About the 2010 Alliance to Roll Back Taxes

The Alliance to Roll Back Taxes was a non-partisan, grassroots campaign committee formed to put the 2010 Massachusetts ballot initiative to Roll Back the State Sales Tax to 3% (“Question 3″) on the ballot. Question 3 gave voters a way to vote themselves a sizable tax cut on November 2, 2010. 966,973 of them (43%) voted Yes. While it did not become law, and the state sales tax remains 6.25%, the initiative spurred broad media coverage. Question 3 to roll back the sales tax was the opening topic of gubernatorial debates that year and was talked about extensively on talk radio and at dinner tables across the state.

The Alliance represented everyday workers and taxpayers from all walks of life who believe taxes are too high and government spending is too high.

The Alliance was funded by individuals who made modest donations and who would get no government hand-out in return.

In contrast, the opponents of the Alliance were groups which profiteer from high taxes, high government spending, and government protections: Teachers Unions, Government Employee Unions, Government Contractor Unions and politically-connected corporations.

More than 99% of the opposition’s donations come from government-funded Special Interests, i.e., paid for by your tax dollars – not from the general support of individual taxpayers and voters.

The campaign was formed by co-sponsors Carla Howell, Chair, and Michael Cloud. This was the third ballot initiative campaign that they spearheaded to offer Massachusetts voters substantial, broad-based tax cuts. In 2002 and 2008, they ran ballot initiatives to End the Income Tax (both termed “Question 1”).

Ballot initiatives are – bar none – the single most powerful tool available to voters in states that allow them. In fact, they are the only means currently available to substantially cut taxes in Massachusetts (or just about anywhere). They give voters a chance to directly cut their own taxes and force overdue cuts in government spending.

Getting an initiative on the ballot takes a lot of money and the work of many dedicated volunteers. Only a handful of groups managed to put just one statewide tax cut initiative on the Massachusetts ballot in the 20 years preceding the 2010 Question 3 initiative. Tax-cut supporters succeeded in qualifying Question 3 in 2010 on a barebones budget, as well as the two end-the-income ballot initiatives in 2002 and 2008. Massachusetts law requires supporters of each initiative to collect thousands of signatures statewide over two separate signature drives (one in the fall of the year before the election, and another in the spring of the election year).
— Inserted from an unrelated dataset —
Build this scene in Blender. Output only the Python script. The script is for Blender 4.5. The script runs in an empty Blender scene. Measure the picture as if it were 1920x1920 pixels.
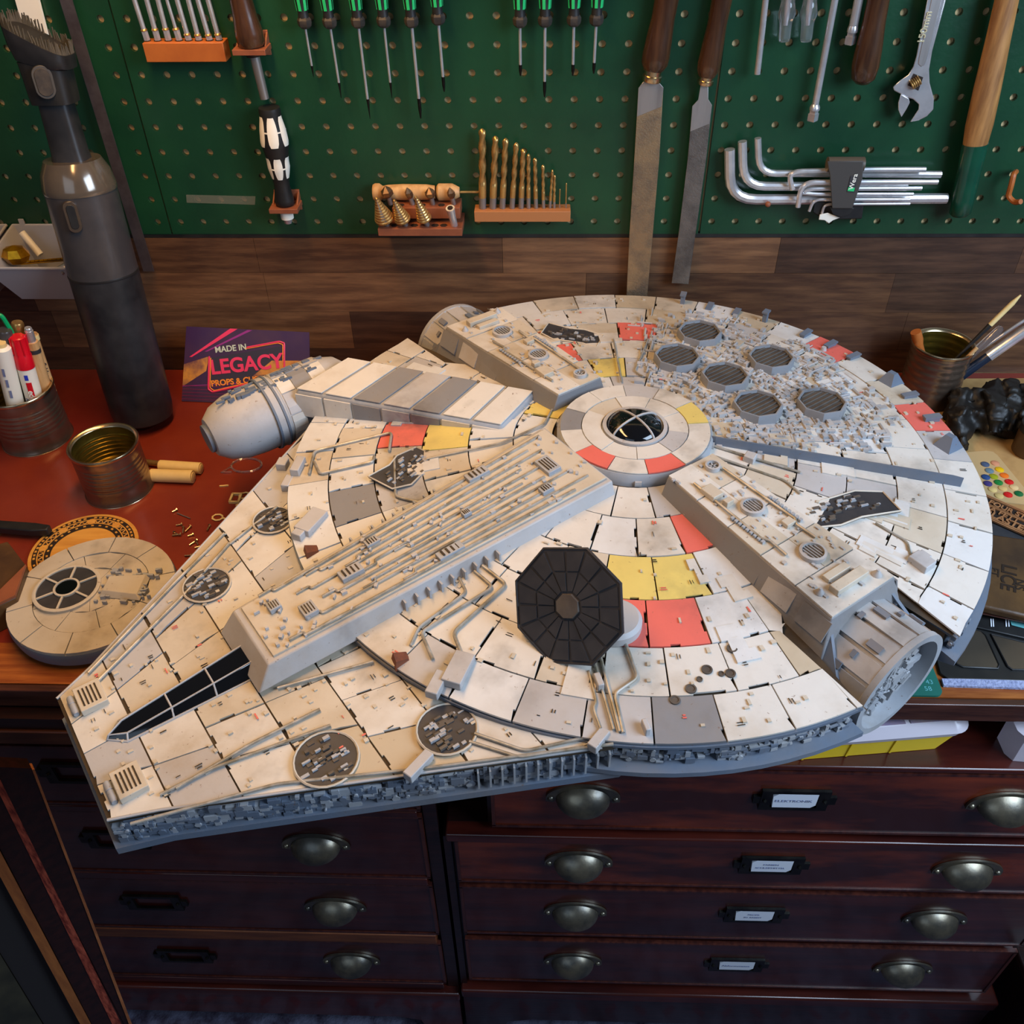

Question 3 supporters had only 3 months total to collect over 111,000 signatures, while meeting the rigorous requirements of Massachusetts ballot initiative law, to get the initiative on the ballot.

Both of the end-the-income-tax ballot initiatives demonstrated that bold tax cuts enjoy broad support, even in left-leaning Massachusetts. Both initiatives won nearly a million votes in the face of overwhelming opposition from special interests, the mainstream media, and incumbent politicians. The 2002 initiative to End the Income Tax nearly won with 45% of the vote. The 2008 End the Income Tax initiative got even more votes, won endorsements from the Wall Street Journal and Steve Forbes, and forced the opposition to spend $7 million to defeat it.

Carla Howell and Michael Cloud have run for public office in Massachusetts. Carla Howell ran for Governor in 2002; for U.S. Senate in 2000; and for State Auditor in 1998, winning the endorsement of the Boston Herald. Michael Cloud ran for U.S. Senate in 2002.

The late Kamal Jain of Lowell, MA, who was also a sponsor of and spokesperson for ballot Question 3, ran for State Auditor in Massachusetts in 2010 and spearheaded the Total Transparency Plan aimed at bringing total financial transparency of state spending to every Massachusetts taxpayer.

Rich Aucoin of Worcester and Charles Ormsby of North Andover were also spokespersons for Question 3.

Carla Howell and Michael Cloud  head the Center For Small Government, a unique organization focused on specific actions necessary to shrink the size, scope, authority, taxation and spending of today’s Big Government.